(Set exercise):
Please print the full listing exactly.

(Dataset section):
════════════════
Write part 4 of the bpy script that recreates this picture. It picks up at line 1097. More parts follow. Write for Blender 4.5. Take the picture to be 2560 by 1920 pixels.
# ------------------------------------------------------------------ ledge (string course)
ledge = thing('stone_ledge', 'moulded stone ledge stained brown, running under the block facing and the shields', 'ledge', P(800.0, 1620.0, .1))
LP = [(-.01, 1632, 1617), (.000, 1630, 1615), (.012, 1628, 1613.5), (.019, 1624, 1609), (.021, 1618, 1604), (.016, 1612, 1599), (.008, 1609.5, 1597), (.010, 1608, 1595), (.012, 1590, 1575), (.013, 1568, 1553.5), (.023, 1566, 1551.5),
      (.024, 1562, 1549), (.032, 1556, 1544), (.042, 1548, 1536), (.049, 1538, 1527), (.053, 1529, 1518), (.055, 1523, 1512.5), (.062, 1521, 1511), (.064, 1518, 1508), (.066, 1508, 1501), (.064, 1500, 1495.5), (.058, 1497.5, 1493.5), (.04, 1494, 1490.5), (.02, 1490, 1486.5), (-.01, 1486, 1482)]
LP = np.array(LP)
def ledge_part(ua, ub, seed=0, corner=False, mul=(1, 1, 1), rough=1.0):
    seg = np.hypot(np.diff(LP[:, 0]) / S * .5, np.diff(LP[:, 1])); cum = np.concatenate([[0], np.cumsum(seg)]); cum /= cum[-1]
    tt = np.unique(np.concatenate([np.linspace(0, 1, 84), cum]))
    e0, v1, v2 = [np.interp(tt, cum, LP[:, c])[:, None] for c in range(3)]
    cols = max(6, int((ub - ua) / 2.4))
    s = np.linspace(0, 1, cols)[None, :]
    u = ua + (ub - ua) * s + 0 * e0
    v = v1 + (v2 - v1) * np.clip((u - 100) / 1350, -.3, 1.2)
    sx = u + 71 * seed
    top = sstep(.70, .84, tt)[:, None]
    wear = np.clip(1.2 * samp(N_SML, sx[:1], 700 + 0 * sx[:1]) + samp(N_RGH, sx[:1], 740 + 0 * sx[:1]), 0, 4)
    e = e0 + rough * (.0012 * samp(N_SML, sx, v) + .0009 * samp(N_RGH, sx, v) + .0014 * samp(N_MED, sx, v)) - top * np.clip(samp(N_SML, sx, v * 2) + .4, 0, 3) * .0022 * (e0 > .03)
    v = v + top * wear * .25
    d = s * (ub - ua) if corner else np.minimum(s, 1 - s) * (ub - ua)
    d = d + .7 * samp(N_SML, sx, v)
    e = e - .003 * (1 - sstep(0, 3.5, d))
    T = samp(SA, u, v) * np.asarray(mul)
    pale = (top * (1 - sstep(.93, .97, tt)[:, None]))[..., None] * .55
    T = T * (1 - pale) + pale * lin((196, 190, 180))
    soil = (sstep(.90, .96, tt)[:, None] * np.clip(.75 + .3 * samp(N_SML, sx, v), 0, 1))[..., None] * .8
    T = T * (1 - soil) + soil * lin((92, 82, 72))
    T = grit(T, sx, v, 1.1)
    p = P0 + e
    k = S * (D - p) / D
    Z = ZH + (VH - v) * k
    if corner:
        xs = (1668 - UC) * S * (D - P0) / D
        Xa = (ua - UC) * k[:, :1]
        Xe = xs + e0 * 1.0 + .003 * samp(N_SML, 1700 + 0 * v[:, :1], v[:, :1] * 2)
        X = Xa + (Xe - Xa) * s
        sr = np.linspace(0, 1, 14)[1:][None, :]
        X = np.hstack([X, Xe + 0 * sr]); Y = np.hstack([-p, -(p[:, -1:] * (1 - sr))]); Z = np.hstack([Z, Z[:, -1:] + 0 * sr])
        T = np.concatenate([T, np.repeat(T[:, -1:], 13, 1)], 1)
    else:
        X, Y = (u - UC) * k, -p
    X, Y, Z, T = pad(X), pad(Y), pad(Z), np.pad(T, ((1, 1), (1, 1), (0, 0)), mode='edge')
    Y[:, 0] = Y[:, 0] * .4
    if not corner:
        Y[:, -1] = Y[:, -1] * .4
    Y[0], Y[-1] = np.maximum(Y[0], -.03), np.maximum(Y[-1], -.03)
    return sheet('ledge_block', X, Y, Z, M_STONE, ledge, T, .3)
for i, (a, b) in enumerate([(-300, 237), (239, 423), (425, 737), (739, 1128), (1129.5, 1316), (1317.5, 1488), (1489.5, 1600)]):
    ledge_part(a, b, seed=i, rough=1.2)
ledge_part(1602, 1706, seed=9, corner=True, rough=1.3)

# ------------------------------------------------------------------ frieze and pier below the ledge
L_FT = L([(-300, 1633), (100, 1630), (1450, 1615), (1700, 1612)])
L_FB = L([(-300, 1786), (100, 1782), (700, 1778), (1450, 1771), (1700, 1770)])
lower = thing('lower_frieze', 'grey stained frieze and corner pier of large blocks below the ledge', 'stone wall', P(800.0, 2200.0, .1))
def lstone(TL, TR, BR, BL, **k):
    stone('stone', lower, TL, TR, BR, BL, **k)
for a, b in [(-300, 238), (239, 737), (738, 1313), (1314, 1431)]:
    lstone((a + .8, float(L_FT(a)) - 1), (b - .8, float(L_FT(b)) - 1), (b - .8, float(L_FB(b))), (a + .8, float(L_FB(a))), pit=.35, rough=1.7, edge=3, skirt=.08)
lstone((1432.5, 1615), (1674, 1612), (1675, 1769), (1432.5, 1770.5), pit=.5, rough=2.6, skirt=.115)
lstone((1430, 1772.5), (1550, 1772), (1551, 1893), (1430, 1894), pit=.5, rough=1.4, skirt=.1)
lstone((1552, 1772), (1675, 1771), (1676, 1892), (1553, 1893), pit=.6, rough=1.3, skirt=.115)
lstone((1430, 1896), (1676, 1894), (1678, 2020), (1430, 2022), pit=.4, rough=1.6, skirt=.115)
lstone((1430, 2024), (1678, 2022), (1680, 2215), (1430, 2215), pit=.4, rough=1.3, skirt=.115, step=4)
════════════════
(Answer in full):
Write part 4 of the bpy script that recreates this picture. It picks up at line 1097. More parts follow. Write for Blender 4.5. Take the picture to be 2560 by 1920 pixels.
# ------------------------------------------------------------------ ledge (string course)
ledge = thing('stone_ledge', 'moulded stone ledge stained brown, running under the block facing and the shields', 'ledge', P(800.0, 1620.0, .1))
LP = [(-.01, 1632, 1617), (.000, 1630, 1615), (.012, 1628, 1613.5), (.019, 1624, 1609), (.021, 1618, 1604), (.016, 1612, 1599), (.008, 1609.5, 1597), (.010, 1608, 1595), (.012, 1590, 1575), (.013, 1568, 1553.5), (.023, 1566, 1551.5),
      (.024, 1562, 1549), (.032, 1556, 1544), (.042, 1548, 1536), (.049, 1538, 1527), (.053, 1529, 1518), (.055, 1523, 1512.5), (.062, 1521, 1511), (.064, 1518, 1508), (.066, 1508, 1501), (.064, 1500, 1495.5), (.058, 1497.5, 1493.5), (.04, 1494, 1490.5), (.02, 1490, 1486.5), (-.01, 1486, 1482)]
LP = np.array(LP)
def ledge_part(ua, ub, seed=0, corner=False, mul=(1, 1, 1), rough=1.0):
    seg = np.hypot(np.diff(LP[:, 0]) / S * .5, np.diff(LP[:, 1])); cum = np.concatenate([[0], np.cumsum(seg)]); cum /= cum[-1]
    tt = np.unique(np.concatenate([np.linspace(0, 1, 84), cum]))
    e0, v1, v2 = [np.interp(tt, cum, LP[:, c])[:, None] for c in range(3)]
    cols = max(6, int((ub - ua) / 2.4))
    s = np.linspace(0, 1, cols)[None, :]
    u = ua + (ub - ua) * s + 0 * e0
    v = v1 + (v2 - v1) * np.clip((u - 100) / 1350, -.3, 1.2)
    sx = u + 71 * seed
    top = sstep(.70, .84, tt)[:, None]
    wear = np.clip(1.2 * samp(N_SML, sx[:1], 700 + 0 * sx[:1]) + samp(N_RGH, sx[:1], 740 + 0 * sx[:1]), 0, 4)
    e = e0 + rough * (.0012 * samp(N_SML, sx, v) + .0009 * samp(N_RGH, sx, v) + .0014 * samp(N_MED, sx, v)) - top * np.clip(samp(N_SML, sx, v * 2) + .4, 0, 3) * .0022 * (e0 > .03)
    v = v + top * wear * .25
    d = s * (ub - ua) if corner else np.minimum(s, 1 - s) * (ub - ua)
    d = d + .7 * samp(N_SML, sx, v)
    e = e - .003 * (1 - sstep(0, 3.5, d))
    T = samp(SA, u, v) * np.asarray(mul)
    pale = (top * (1 - sstep(.93, .97, tt)[:, None]))[..., None] * .55
    T = T * (1 - pale) + pale * lin((196, 190, 180))
    soil = (sstep(.90, .96, tt)[:, None] * np.clip(.75 + .3 * samp(N_SML, sx, v), 0, 1))[..., None] * .8
    T = T * (1 - soil) + soil * lin((92, 82, 72))
    T = grit(T, sx, v, 1.1)
    p = P0 + e
    k = S * (D - p) / D
    Z = ZH + (VH - v) * k
    if corner:
        xs = (1668 - UC) * S * (D - P0) / D
        Xa = (ua - UC) * k[:, :1]
        Xe = xs + e0 * 1.0 + .003 * samp(N_SML, 1700 + 0 * v[:, :1], v[:, :1] * 2)
        X = Xa + (Xe - Xa) * s
        sr = np.linspace(0, 1, 14)[1:][None, :]
        X = np.hstack([X, Xe + 0 * sr]); Y = np.hstack([-p, -(p[:, -1:] * (1 - sr))]); Z = np.hstack([Z, Z[:, -1:] + 0 * sr])
        T = np.concatenate([T, np.repeat(T[:, -1:], 13, 1)], 1)
    else:
        X, Y = (u - UC) * k, -p
    X, Y, Z, T = pad(X), pad(Y), pad(Z), np.pad(T, ((1, 1), (1, 1), (0, 0)), mode='edge')
    Y[:, 0] = Y[:, 0] * .4
    if not corner:
        Y[:, -1] = Y[:, -1] * .4
    Y[0], Y[-1] = np.maximum(Y[0], -.03), np.maximum(Y[-1], -.03)
    return sheet('ledge_block', X, Y, Z, M_STONE, ledge, T, .3)
for i, (a, b) in enumerate([(-300, 237), (239, 423), (425, 737), (739, 1128), (1129.5, 1316), (1317.5, 1488), (1489.5, 1600)]):
    ledge_part(a, b, seed=i, rough=1.2)
ledge_part(1602, 1706, seed=9, corner=True, rough=1.3)

# ------------------------------------------------------------------ frieze and pier below the ledge
L_FT = L([(-300, 1633), (100, 1630), (1450, 1615), (1700, 1612)])
L_FB = L([(-300, 1786), (100, 1782), (700, 1778), (1450, 1771), (1700, 1770)])
lower = thing('lower_frieze', 'grey stained frieze and corner pier of large blocks below the ledge', 'stone wall', P(800.0, 2200.0, .1))
def lstone(TL, TR, BR, BL, **k):
    stone('stone', lower, TL, TR, BR, BL, **k)
for a, b in [(-300, 238), (239, 737), (738, 1313), (1314, 1431)]:
    lstone((a + .8, float(L_FT(a)) - 1), (b - .8, float(L_FT(b)) - 1), (b - .8, float(L_FB(b))), (a + .8, float(L_FB(a))), pit=.35, rough=1.7, edge=3, skirt=.08)
lstone((1432.5, 1615), (1674, 1612), (1675, 1769), (1432.5, 1770.5), pit=.5, rough=2.6, skirt=.115)
lstone((1430, 1772.5), (1550, 1772), (1551, 1893), (1430, 1894), pit=.5, rough=1.4, skirt=.1)
lstone((1552, 1772), (1675, 1771), (1676, 1892), (1553, 1893), pit=.6, rough=1.3, skirt=.115)
lstone((1430, 1896), (1676, 1894), (1678, 2020), (1430, 2022), pit=.4, rough=1.6, skirt=.115)
lstone((1430, 2024), (1678, 2022), (1680, 2215), (1430, 2215), pit=.4, rough=1.3, skirt=.115, step=4)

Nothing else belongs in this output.